> **DATA**

++++++++

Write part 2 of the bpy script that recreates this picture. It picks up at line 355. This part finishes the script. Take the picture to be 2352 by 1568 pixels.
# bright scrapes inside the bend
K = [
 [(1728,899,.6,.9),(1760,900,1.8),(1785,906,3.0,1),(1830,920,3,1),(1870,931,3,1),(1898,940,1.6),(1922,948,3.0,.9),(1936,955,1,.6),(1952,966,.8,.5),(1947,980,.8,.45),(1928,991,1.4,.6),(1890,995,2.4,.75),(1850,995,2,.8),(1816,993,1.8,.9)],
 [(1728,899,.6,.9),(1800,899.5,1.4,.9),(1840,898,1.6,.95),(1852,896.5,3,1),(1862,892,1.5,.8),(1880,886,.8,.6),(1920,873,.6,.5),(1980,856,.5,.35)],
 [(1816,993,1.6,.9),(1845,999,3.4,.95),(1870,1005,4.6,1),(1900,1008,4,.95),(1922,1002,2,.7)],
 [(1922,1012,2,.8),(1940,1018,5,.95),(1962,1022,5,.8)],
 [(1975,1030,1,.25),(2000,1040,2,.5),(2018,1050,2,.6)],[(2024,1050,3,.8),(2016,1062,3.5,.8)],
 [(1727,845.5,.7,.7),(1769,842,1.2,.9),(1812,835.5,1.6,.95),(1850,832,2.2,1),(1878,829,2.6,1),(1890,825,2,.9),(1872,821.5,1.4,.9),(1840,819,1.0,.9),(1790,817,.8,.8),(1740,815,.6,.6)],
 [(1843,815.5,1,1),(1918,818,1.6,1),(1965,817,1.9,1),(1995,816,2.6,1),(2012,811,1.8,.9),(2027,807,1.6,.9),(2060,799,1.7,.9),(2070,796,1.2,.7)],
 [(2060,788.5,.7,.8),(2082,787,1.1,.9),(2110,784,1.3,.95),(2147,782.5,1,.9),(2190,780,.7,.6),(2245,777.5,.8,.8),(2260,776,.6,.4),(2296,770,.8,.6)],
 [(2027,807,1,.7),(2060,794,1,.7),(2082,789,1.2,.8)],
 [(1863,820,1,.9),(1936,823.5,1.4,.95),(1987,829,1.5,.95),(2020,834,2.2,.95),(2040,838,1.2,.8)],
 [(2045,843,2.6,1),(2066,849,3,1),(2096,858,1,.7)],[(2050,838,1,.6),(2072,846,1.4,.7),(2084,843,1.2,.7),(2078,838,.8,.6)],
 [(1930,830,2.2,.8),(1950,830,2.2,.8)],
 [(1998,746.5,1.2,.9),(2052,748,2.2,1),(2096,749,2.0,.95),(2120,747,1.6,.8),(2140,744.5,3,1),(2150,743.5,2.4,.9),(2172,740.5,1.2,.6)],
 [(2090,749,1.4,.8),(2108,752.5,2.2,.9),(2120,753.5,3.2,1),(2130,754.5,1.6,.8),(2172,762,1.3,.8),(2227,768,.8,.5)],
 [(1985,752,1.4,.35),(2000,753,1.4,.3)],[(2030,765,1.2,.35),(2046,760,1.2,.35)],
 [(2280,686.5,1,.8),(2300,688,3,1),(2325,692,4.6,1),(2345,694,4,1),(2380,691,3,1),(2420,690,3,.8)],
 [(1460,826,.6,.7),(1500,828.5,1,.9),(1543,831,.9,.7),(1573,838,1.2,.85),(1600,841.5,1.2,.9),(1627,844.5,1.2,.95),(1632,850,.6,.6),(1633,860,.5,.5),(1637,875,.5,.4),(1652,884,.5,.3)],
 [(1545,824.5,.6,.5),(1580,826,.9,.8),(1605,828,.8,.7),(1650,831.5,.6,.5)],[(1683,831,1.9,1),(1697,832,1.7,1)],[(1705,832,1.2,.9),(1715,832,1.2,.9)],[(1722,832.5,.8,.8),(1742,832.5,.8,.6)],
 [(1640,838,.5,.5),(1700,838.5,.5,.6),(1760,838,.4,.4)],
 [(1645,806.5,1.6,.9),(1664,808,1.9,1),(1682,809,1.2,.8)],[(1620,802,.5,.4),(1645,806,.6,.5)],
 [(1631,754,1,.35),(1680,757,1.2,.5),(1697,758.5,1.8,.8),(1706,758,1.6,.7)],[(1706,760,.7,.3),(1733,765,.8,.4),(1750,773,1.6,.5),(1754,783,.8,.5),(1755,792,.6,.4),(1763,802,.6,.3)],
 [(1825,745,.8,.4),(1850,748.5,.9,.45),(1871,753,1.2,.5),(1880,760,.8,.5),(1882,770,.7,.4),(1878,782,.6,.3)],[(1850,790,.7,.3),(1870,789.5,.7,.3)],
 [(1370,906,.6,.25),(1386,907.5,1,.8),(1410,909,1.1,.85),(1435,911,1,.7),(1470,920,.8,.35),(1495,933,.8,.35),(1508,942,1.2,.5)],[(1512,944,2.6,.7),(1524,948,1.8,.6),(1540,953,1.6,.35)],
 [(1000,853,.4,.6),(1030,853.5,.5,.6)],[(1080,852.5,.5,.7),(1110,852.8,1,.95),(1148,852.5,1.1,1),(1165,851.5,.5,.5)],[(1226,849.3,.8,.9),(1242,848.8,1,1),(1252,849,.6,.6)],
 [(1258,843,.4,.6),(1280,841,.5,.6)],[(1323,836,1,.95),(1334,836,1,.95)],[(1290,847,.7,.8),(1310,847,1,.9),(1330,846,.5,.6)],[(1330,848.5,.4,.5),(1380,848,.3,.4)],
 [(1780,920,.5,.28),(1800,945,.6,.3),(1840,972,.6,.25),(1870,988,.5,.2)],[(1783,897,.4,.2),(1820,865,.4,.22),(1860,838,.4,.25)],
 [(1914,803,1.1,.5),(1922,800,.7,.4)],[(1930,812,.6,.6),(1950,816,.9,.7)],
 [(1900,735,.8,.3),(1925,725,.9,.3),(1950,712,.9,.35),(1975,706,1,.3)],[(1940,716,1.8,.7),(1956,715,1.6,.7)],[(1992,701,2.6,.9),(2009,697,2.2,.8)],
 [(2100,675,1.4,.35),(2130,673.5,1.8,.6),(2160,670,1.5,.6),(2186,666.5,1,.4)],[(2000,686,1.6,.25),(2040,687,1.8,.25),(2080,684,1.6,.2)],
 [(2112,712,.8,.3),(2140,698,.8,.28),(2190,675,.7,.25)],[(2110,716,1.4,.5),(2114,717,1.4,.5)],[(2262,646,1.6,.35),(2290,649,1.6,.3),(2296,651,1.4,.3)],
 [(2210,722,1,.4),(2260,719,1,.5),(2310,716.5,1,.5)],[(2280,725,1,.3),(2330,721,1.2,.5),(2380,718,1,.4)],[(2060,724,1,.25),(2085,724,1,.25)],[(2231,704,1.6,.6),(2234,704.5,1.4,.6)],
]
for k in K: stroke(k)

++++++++

> **TASK**
Return each line of the data exactly as written above.

> **CORRECT OUTPUT**
Write part 2 of the bpy script that recreates this picture. It picks up at line 355. This part finishes the script. Take the picture to be 2352 by 1568 pixels.
# bright scrapes inside the bend
K = [
 [(1728,899,.6,.9),(1760,900,1.8),(1785,906,3.0,1),(1830,920,3,1),(1870,931,3,1),(1898,940,1.6),(1922,948,3.0,.9),(1936,955,1,.6),(1952,966,.8,.5),(1947,980,.8,.45),(1928,991,1.4,.6),(1890,995,2.4,.75),(1850,995,2,.8),(1816,993,1.8,.9)],
 [(1728,899,.6,.9),(1800,899.5,1.4,.9),(1840,898,1.6,.95),(1852,896.5,3,1),(1862,892,1.5,.8),(1880,886,.8,.6),(1920,873,.6,.5),(1980,856,.5,.35)],
 [(1816,993,1.6,.9),(1845,999,3.4,.95),(1870,1005,4.6,1),(1900,1008,4,.95),(1922,1002,2,.7)],
 [(1922,1012,2,.8),(1940,1018,5,.95),(1962,1022,5,.8)],
 [(1975,1030,1,.25),(2000,1040,2,.5),(2018,1050,2,.6)],[(2024,1050,3,.8),(2016,1062,3.5,.8)],
 [(1727,845.5,.7,.7),(1769,842,1.2,.9),(1812,835.5,1.6,.95),(1850,832,2.2,1),(1878,829,2.6,1),(1890,825,2,.9),(1872,821.5,1.4,.9),(1840,819,1.0,.9),(1790,817,.8,.8),(1740,815,.6,.6)],
 [(1843,815.5,1,1),(1918,818,1.6,1),(1965,817,1.9,1),(1995,816,2.6,1),(2012,811,1.8,.9),(2027,807,1.6,.9),(2060,799,1.7,.9),(2070,796,1.2,.7)],
 [(2060,788.5,.7,.8),(2082,787,1.1,.9),(2110,784,1.3,.95),(2147,782.5,1,.9),(2190,780,.7,.6),(2245,777.5,.8,.8),(2260,776,.6,.4),(2296,770,.8,.6)],
 [(2027,807,1,.7),(2060,794,1,.7),(2082,789,1.2,.8)],
 [(1863,820,1,.9),(1936,823.5,1.4,.95),(1987,829,1.5,.95),(2020,834,2.2,.95),(2040,838,1.2,.8)],
 [(2045,843,2.6,1),(2066,849,3,1),(2096,858,1,.7)],[(2050,838,1,.6),(2072,846,1.4,.7),(2084,843,1.2,.7),(2078,838,.8,.6)],
 [(1930,830,2.2,.8),(1950,830,2.2,.8)],
 [(1998,746.5,1.2,.9),(2052,748,2.2,1),(2096,749,2.0,.95),(2120,747,1.6,.8),(2140,744.5,3,1),(2150,743.5,2.4,.9),(2172,740.5,1.2,.6)],
 [(2090,749,1.4,.8),(2108,752.5,2.2,.9),(2120,753.5,3.2,1),(2130,754.5,1.6,.8),(2172,762,1.3,.8),(2227,768,.8,.5)],
 [(1985,752,1.4,.35),(2000,753,1.4,.3)],[(2030,765,1.2,.35),(2046,760,1.2,.35)],
 [(2280,686.5,1,.8),(2300,688,3,1),(2325,692,4.6,1),(2345,694,4,1),(2380,691,3,1),(2420,690,3,.8)],
 [(1460,826,.6,.7),(1500,828.5,1,.9),(1543,831,.9,.7),(1573,838,1.2,.85),(1600,841.5,1.2,.9),(1627,844.5,1.2,.95),(1632,850,.6,.6),(1633,860,.5,.5),(1637,875,.5,.4),(1652,884,.5,.3)],
 [(1545,824.5,.6,.5),(1580,826,.9,.8),(1605,828,.8,.7),(1650,831.5,.6,.5)],[(1683,831,1.9,1),(1697,832,1.7,1)],[(1705,832,1.2,.9),(1715,832,1.2,.9)],[(1722,832.5,.8,.8),(1742,832.5,.8,.6)],
 [(1640,838,.5,.5),(1700,838.5,.5,.6),(1760,838,.4,.4)],
 [(1645,806.5,1.6,.9),(1664,808,1.9,1),(1682,809,1.2,.8)],[(1620,802,.5,.4),(1645,806,.6,.5)],
 [(1631,754,1,.35),(1680,757,1.2,.5),(1697,758.5,1.8,.8),(1706,758,1.6,.7)],[(1706,760,.7,.3),(1733,765,.8,.4),(1750,773,1.6,.5),(1754,783,.8,.5),(1755,792,.6,.4),(1763,802,.6,.3)],
 [(1825,745,.8,.4),(1850,748.5,.9,.45),(1871,753,1.2,.5),(1880,760,.8,.5),(1882,770,.7,.4),(1878,782,.6,.3)],[(1850,790,.7,.3),(1870,789.5,.7,.3)],
 [(1370,906,.6,.25),(1386,907.5,1,.8),(1410,909,1.1,.85),(1435,911,1,.7),(1470,920,.8,.35),(1495,933,.8,.35),(1508,942,1.2,.5)],[(1512,944,2.6,.7),(1524,948,1.8,.6),(1540,953,1.6,.35)],
 [(1000,853,.4,.6),(1030,853.5,.5,.6)],[(1080,852.5,.5,.7),(1110,852.8,1,.95),(1148,852.5,1.1,1),(1165,851.5,.5,.5)],[(1226,849.3,.8,.9),(1242,848.8,1,1),(1252,849,.6,.6)],
 [(1258,843,.4,.6),(1280,841,.5,.6)],[(1323,836,1,.95),(1334,836,1,.95)],[(1290,847,.7,.8),(1310,847,1,.9),(1330,846,.5,.6)],[(1330,848.5,.4,.5),(1380,848,.3,.4)],
 [(1780,920,.5,.28),(1800,945,.6,.3),(1840,972,.6,.25),(1870,988,.5,.2)],[(1783,897,.4,.2),(1820,865,.4,.22),(1860,838,.4,.25)],
 [(1914,803,1.1,.5),(1922,800,.7,.4)],[(1930,812,.6,.6),(1950,816,.9,.7)],
 [(1900,735,.8,.3),(1925,725,.9,.3),(1950,712,.9,.35),(1975,706,1,.3)],[(1940,716,1.8,.7),(1956,715,1.6,.7)],[(1992,701,2.6,.9),(2009,697,2.2,.8)],
 [(2100,675,1.4,.35),(2130,673.5,1.8,.6),(2160,670,1.5,.6),(2186,666.5,1,.4)],[(2000,686,1.6,.25),(2040,687,1.8,.25),(2080,684,1.6,.2)],
 [(2112,712,.8,.3),(2140,698,.8,.28),(2190,675,.7,.25)],[(2110,716,1.4,.5),(2114,717,1.4,.5)],[(2262,646,1.6,.35),(2290,649,1.6,.3),(2296,651,1.4,.3)],
 [(2210,722,1,.4),(2260,719,1,.5),(2310,716.5,1,.5)],[(2280,725,1,.3),(2330,721,1.2,.5),(2380,718,1,.4)],[(2060,724,1,.25),(2085,724,1,.25)],[(2231,704,1.6,.6),(2234,704.5,1.4,.6)],
]
for k in K: stroke(k)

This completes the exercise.